- EXERCISE OBJECTIVE: Exactly the lines from the one containing "Write part 5" through the one containing "bump=1, bdist=.02, spec=.2)" must be returned; include both ends and nothing else.

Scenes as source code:
——————————
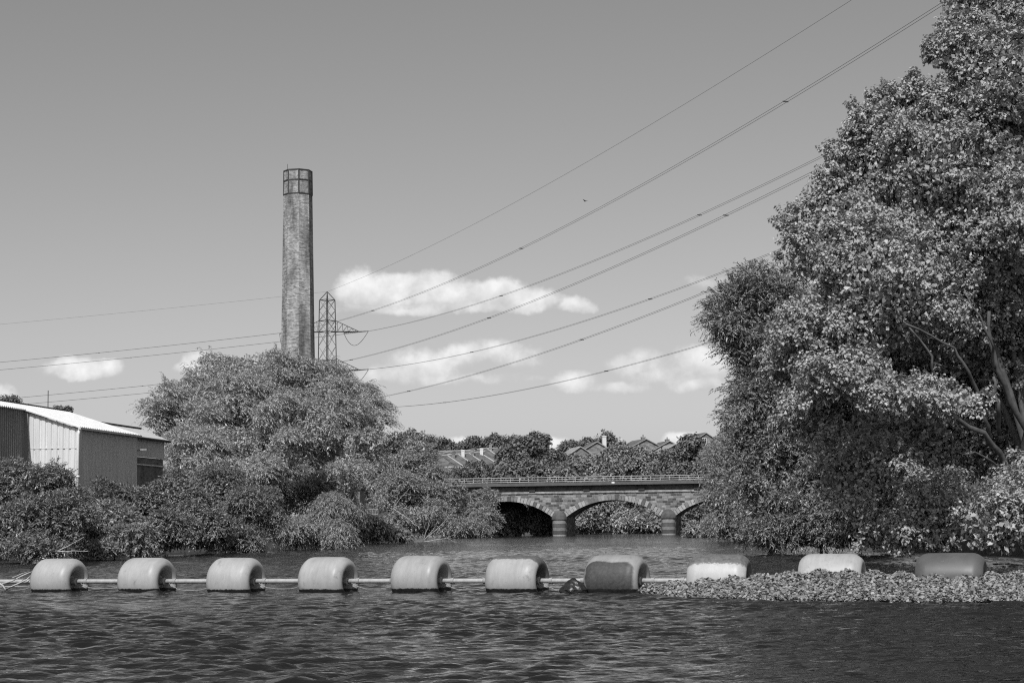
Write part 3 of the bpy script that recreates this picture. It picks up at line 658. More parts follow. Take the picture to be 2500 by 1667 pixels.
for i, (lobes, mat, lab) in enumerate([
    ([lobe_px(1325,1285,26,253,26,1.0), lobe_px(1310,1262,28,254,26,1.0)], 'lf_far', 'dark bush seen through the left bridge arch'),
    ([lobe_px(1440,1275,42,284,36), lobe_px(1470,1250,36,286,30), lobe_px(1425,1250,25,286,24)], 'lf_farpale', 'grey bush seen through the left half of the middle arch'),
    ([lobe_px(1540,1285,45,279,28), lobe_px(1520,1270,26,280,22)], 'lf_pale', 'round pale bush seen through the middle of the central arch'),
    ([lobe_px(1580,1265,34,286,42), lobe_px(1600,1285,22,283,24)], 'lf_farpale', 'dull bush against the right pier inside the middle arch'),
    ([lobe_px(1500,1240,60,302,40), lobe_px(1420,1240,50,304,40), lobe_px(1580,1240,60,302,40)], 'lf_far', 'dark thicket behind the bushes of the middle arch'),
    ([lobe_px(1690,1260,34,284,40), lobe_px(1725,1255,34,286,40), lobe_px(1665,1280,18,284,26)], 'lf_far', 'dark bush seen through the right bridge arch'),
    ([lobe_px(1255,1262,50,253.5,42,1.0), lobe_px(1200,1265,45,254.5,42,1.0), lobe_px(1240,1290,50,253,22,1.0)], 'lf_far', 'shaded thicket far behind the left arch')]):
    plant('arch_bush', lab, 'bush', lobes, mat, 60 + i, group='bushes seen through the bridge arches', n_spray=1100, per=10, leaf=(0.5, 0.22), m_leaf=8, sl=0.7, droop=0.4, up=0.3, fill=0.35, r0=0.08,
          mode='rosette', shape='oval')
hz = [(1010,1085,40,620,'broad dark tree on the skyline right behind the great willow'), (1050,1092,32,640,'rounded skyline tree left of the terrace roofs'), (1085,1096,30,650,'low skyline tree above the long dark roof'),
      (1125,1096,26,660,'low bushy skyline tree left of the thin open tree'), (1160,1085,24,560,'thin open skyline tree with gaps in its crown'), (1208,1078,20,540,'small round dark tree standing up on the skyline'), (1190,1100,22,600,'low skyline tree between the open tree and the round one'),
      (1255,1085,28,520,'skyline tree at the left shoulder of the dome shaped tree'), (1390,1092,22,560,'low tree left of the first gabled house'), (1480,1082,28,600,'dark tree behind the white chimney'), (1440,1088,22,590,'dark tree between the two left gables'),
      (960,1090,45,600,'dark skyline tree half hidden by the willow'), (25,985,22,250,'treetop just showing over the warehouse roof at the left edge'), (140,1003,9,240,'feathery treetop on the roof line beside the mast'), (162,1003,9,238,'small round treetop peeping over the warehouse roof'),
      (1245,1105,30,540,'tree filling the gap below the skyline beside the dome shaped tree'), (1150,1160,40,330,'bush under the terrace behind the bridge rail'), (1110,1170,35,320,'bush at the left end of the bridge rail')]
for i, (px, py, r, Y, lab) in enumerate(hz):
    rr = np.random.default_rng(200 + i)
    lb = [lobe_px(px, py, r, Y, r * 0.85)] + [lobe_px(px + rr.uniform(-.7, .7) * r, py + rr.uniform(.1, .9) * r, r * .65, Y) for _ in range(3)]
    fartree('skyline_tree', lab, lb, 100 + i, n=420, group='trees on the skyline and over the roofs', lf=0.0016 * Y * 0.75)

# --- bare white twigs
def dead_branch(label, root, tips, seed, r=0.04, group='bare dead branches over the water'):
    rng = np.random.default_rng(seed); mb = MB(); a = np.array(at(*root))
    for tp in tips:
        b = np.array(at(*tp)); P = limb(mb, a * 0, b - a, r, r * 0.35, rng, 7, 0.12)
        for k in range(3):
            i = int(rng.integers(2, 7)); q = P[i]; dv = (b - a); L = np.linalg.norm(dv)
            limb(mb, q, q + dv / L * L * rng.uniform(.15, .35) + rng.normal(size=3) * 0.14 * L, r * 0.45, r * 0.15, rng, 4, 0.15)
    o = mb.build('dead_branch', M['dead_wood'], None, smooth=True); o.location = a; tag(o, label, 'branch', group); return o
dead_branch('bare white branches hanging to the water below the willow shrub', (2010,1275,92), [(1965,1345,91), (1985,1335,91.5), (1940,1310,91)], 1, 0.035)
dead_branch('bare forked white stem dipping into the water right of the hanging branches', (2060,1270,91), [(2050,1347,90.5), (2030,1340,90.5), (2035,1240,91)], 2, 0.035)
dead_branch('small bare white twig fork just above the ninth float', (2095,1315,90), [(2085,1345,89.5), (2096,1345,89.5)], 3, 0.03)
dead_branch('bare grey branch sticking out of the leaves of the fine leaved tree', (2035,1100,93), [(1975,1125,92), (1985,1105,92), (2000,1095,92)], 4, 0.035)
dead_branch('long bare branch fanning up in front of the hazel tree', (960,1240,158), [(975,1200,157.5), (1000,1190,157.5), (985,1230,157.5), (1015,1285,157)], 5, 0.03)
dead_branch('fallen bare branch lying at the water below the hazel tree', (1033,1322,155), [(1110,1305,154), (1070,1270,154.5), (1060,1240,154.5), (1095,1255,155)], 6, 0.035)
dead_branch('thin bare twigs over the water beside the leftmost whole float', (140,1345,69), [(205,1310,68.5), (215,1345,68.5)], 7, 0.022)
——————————
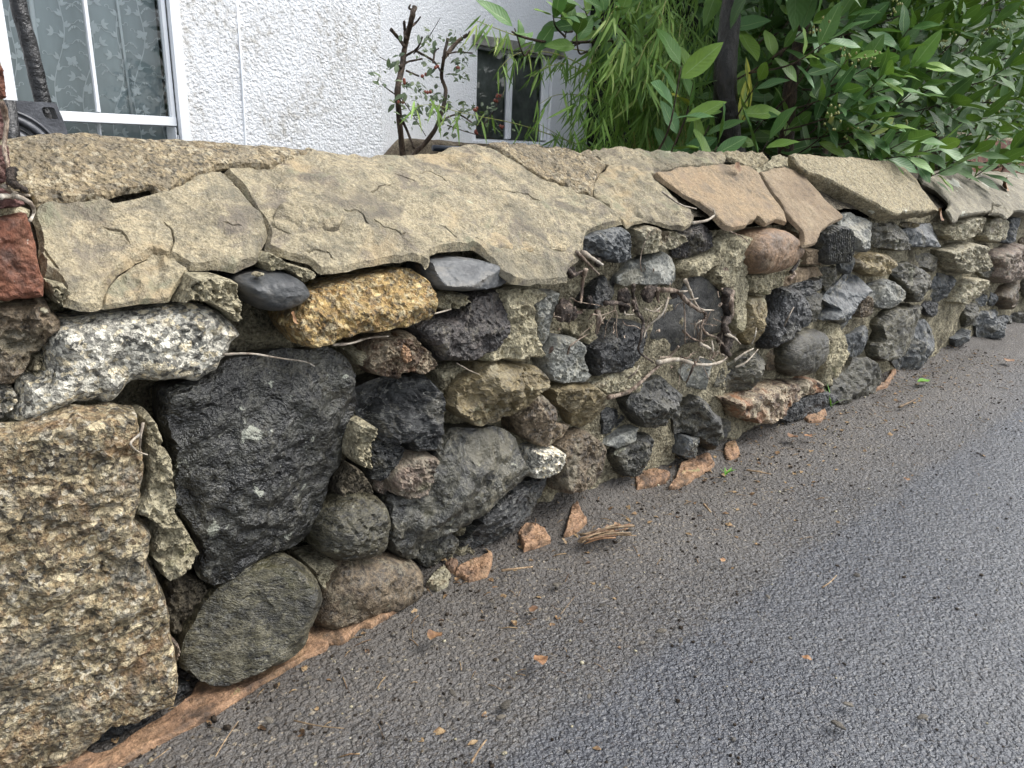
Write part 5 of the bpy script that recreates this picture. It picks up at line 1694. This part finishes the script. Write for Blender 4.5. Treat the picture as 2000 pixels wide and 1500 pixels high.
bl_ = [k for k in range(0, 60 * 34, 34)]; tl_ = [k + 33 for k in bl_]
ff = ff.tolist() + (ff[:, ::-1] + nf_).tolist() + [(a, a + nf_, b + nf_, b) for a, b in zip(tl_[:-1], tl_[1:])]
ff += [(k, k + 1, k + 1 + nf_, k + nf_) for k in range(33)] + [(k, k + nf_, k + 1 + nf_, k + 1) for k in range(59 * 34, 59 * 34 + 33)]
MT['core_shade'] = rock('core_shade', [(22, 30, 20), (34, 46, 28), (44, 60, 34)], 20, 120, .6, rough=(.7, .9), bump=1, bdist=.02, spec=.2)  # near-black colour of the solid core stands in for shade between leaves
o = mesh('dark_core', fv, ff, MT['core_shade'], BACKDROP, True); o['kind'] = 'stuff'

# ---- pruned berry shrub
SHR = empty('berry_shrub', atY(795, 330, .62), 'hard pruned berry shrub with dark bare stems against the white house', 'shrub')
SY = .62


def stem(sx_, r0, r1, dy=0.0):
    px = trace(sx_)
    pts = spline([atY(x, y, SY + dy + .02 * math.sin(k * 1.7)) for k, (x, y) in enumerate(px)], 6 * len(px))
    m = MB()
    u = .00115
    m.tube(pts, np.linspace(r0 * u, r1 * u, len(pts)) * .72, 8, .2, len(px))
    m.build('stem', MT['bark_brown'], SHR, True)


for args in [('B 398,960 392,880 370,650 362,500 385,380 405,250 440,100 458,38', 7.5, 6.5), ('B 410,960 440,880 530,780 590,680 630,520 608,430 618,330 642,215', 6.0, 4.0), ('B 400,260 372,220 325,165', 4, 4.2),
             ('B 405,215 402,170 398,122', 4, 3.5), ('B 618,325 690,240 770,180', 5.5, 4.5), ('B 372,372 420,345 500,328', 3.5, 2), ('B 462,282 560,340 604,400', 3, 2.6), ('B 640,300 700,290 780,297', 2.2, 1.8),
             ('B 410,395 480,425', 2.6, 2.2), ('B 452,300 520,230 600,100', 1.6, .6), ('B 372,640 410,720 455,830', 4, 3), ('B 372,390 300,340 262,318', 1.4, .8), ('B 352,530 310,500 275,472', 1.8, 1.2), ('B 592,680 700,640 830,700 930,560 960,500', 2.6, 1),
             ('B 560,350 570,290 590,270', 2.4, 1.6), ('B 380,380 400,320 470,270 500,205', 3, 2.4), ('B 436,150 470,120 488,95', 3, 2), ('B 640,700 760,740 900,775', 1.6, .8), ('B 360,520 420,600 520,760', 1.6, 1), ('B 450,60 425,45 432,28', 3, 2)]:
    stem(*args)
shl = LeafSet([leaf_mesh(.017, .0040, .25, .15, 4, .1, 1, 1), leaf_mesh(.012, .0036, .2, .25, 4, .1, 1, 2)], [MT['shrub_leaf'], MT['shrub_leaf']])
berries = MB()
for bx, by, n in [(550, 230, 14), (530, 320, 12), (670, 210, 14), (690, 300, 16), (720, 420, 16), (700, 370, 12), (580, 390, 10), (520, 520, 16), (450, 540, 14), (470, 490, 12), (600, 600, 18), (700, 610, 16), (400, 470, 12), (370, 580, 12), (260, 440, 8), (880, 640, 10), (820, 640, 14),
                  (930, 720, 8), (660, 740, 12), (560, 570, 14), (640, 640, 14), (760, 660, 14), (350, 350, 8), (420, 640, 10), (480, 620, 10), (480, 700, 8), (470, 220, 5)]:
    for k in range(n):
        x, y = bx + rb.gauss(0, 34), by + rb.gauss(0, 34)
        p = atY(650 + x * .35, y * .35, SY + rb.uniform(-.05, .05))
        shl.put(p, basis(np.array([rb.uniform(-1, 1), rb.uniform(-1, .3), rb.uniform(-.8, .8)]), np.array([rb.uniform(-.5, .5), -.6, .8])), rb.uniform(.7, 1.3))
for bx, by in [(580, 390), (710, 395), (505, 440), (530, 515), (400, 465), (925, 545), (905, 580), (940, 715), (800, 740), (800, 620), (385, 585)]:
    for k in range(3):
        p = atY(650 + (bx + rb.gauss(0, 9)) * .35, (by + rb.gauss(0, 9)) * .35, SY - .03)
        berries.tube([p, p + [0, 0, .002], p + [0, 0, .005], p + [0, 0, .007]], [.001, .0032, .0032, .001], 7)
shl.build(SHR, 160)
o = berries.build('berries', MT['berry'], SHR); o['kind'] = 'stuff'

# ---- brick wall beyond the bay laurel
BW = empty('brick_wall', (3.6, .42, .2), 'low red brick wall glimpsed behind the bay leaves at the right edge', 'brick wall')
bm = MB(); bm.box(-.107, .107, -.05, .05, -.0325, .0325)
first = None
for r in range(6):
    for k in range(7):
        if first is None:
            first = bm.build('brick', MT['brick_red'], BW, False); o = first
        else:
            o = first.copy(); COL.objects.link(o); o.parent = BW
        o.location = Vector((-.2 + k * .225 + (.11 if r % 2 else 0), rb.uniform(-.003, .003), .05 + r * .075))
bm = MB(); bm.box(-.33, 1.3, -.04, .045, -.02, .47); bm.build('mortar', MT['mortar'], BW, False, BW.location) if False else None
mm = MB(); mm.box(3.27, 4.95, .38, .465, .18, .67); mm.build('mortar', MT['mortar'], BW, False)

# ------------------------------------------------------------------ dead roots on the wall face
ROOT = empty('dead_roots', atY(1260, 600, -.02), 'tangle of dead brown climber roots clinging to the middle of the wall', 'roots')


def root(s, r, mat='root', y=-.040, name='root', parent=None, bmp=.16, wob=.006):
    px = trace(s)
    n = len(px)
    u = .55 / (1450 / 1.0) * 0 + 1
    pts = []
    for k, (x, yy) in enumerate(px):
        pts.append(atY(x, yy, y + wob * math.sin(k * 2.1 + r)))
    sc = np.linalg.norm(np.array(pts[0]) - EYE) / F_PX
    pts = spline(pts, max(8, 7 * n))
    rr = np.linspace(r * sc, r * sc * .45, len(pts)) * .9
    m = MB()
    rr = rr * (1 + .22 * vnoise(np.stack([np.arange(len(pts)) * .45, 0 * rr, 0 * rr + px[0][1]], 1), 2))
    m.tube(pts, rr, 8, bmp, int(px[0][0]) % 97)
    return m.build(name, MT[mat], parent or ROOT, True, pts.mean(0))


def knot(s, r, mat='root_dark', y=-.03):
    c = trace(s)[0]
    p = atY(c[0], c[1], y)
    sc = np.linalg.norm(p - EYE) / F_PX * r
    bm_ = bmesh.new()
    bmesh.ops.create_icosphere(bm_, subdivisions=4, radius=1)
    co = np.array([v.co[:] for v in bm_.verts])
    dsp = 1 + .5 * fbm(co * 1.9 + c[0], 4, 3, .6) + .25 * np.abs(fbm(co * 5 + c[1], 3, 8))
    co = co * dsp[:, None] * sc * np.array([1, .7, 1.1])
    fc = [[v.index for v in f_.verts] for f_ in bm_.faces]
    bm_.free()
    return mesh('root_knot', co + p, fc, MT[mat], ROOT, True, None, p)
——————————
- ANSWER:
Write part 5 of the bpy script that recreates this picture. It picks up at line 1694. This part finishes the script. Write for Blender 4.5. Treat the picture as 2000 pixels wide and 1500 pixels high.
bl_ = [k for k in range(0, 60 * 34, 34)]; tl_ = [k + 33 for k in bl_]
ff = ff.tolist() + (ff[:, ::-1] + nf_).tolist() + [(a, a + nf_, b + nf_, b) for a, b in zip(tl_[:-1], tl_[1:])]
ff += [(k, k + 1, k + 1 + nf_, k + nf_) for k in range(33)] + [(k, k + nf_, k + 1 + nf_, k + 1) for k in range(59 * 34, 59 * 34 + 33)]
MT['core_shade'] = rock('core_shade', [(22, 30, 20), (34, 46, 28), (44, 60, 34)], 20, 120, .6, rough=(.7, .9), bump=1, bdist=.02, spec=.2)  # near-black colour of the solid core stands in for shade between leaves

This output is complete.